Instagram’s Shadow takes it’s title from Instagram’s well documented “Shadow Ban” punishment, keeping artists from reaching their audiences. This allows instagram to throw a dark cloak over large segments of it’s user base, making them tangibly invisible. The shadow analogy is both psychological and quite literal.

Though this show is Instagram specific, it says something greater about how corporations / mainstream America are visually sterilizing the arts, LGBTQ communities, and women. The ramifications of anti nudity policies as well as how Instagram (in particular) protects and benefits from trolls becomes quickly apparent. Instagram fosters a “McCarthyist” culture where artists are fearful of blacklists and shadow bans. There is no distinction between pornography and fine art photography, exploitive hateful content or artworks fighting mainstream biases. 

In this show we explore a clear double standard where celebrity power users are able to post increasingly sexualized nude content. We explain how the “nudity vs obscenity” conversation degrades women (whose nipples are banned while male nipples are allowed). How hiding behind a nudity policy allows Instagram to enforce a standard of fat shaming, banning plus-sized, and hiding non-normative bodies. In addition these policies work to visibly erase a whole queer archive of photographs.
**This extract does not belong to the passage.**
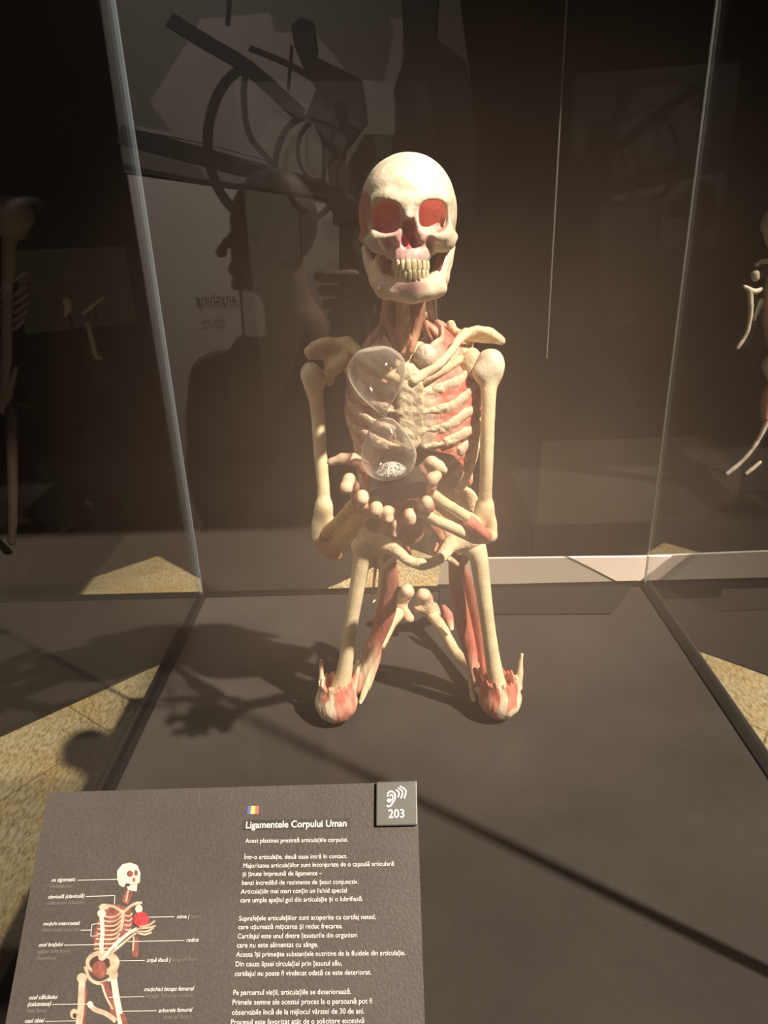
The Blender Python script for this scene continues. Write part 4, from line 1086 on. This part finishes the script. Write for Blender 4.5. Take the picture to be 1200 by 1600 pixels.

Under Instagram’s heavy shadow peaks a tiny ray of light. The company knows their policies effect artist, LGBTQ and non-conforming communities. In October 2019 Instagram hosted a meeting to discuss these issues with artists. Unfortunately little actionable data was made public from this meeting and Instagram continues to censor artists while still allowing celebrity nudity, objectification of women, rape, drug use, racism, gun violence, and hateful content.

This story is not over and like all censorship struggles, we must keep fighting back and keep being vocal.